Our hotel for tonight was in Kaesong, and was a mini-village. It had about 20 small groups of rooms, all placed around small courtyards and in a traditional Korean style. The rooms had a tatami (rice straw matting) floor, and underfloor heating was offered as we were sleeping on futons on the floor. But it was pretty warm and I think everyone declined. We had about 20 minutes to settle into our rooms before we headed off to dinner. Our evening meal was delicious actually. We were served an array of bowls with meats, vegetables and fish in. Again, it felt a little strange to know that most people in this country are struggling to feed themselves, and yet we were dining like the proverbial kings. In the middle of the main course, the dog soup came to us. I have to admit it is an acquired taste! It was pretty spicy but it mustn’t have been a very muscular dog as there wasn’t too much meat in there! But now I can say I have eaten dog, which invariably gets gasps from everyone else. Dinner was followed by the obligatory Korean karaoke, which was enjoyed by all. In the middle of karaoke, we were asked if anyone would like a massage by a waitress for 20 Euros! This was completely out of the blue and we had to make sure that was what our guide had meant to say! But I was on a roll after the dog soup and said I’d do it.
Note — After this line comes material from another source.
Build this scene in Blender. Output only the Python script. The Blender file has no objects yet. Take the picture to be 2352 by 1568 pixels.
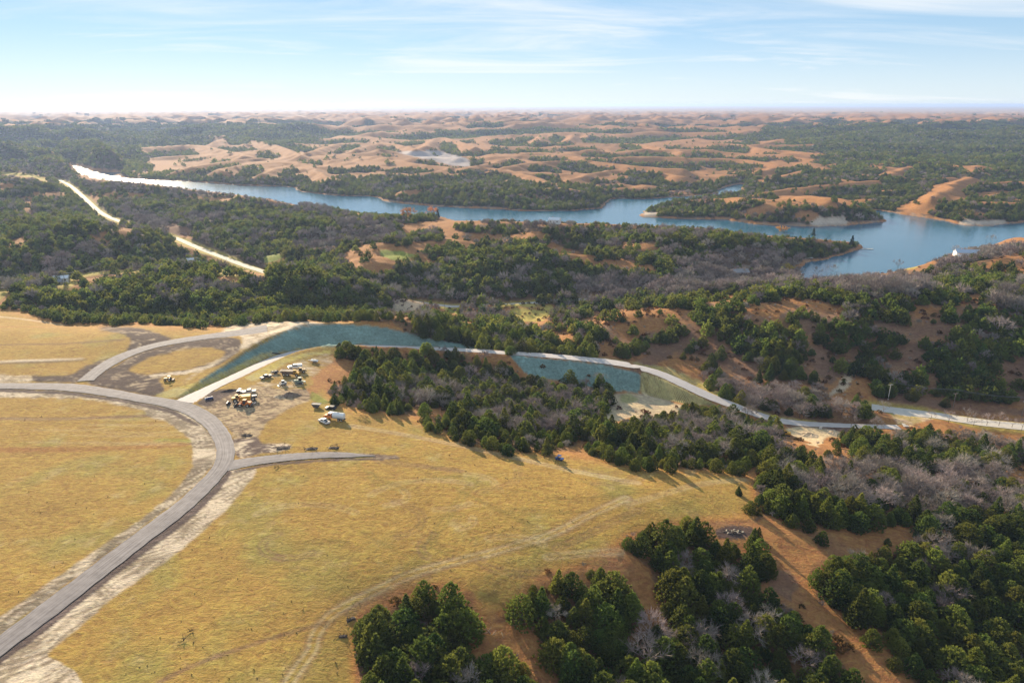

And so about an hour and half later we get back full circle to the start of the story. It was a very nice massage, although pretty hard and painful at times compared to what I’d been used to. Ah well, it was a day and night of firsts and I went to sleep wondering if I’d wake up to the sound of bombs dropping or gunfire from the DMZ!

Once again, thank you for taking the time to read this article. Hope you enjoyed it.